At Cygeniq, we help financial institutions design and implement resilient AI risk management programmes. Our experts combine regulatory insight, data science expertise, and risk governance experience to support your AI journey from inventory and validation to bias detection and incident response. Contact us today to discuss how we can strengthen your AI risk management and turn compliance into a competitive advantage.

Frequently Asked Questions (FAQ)

What is model risk in the context of AI?

Model risk refers to the possibility that an AI or statistical model produces erroneous results or is misused, leading to financial loss, legal or regulatory penalties or reputational damage. OSFI defines model risk as the risk of adverse financial impact arising from the design, development, deployment, and/or use of a model.

Why are regulators focusing on AI risk management now?

The rapid adoption of AI/ML in banking has increased complexity and reliance on models. Regulators aim to ensure that models are reliable, fair, and transparent. Frameworks like OSFI E‑23, OCC Bulletin 2025‑26, and MAS’s proposed guidelines set expectations for governance, validation, and oversight.

How should banks detect bias in AI models?

Banks should perform bias audits, comparing model outcomes across demographic groups, and use fairness metrics such as equalised odds or demographic parity. The RBI FREE‑AI framework identifies bias as a key risk and emphasises fairness and equity. MAS guidelines require controls to ensure fairness, transparency, and explainability.

What is a model inventory, and why is it important?

A model inventory is a comprehensive record of all models used by an institution, including their purpose, inputs, owners, risk classification, and validation status.

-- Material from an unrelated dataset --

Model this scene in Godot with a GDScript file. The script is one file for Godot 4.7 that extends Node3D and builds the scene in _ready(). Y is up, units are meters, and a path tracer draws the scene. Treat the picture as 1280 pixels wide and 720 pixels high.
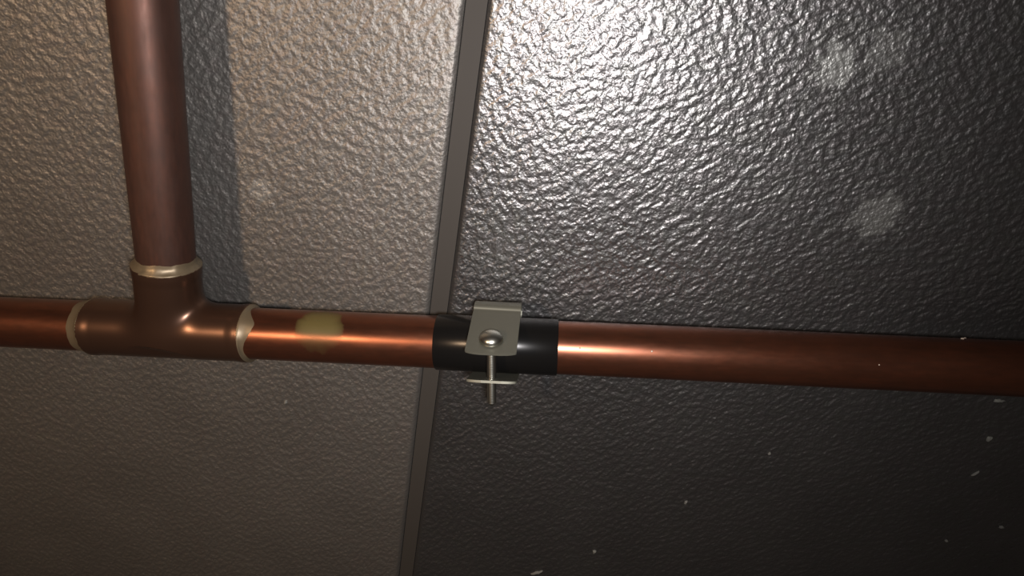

OSFI and MAS both require maintaining accurate inventories. An inventory enables effective risk classification, prioritisation of validation efforts, and regulatory reporting.

How do banks manage third‑party AI risks?

Banks must conduct due diligence on vendors, assess their security and governance practices, and incorporate contractual protections (e.g., audit rights, incident reporting). BaFin’s guidance highlights ICT and cloud risks associated with AI and emphasises robust governance and security measures. Regulators also warn of concentration risk when many institutions rely on a few providers.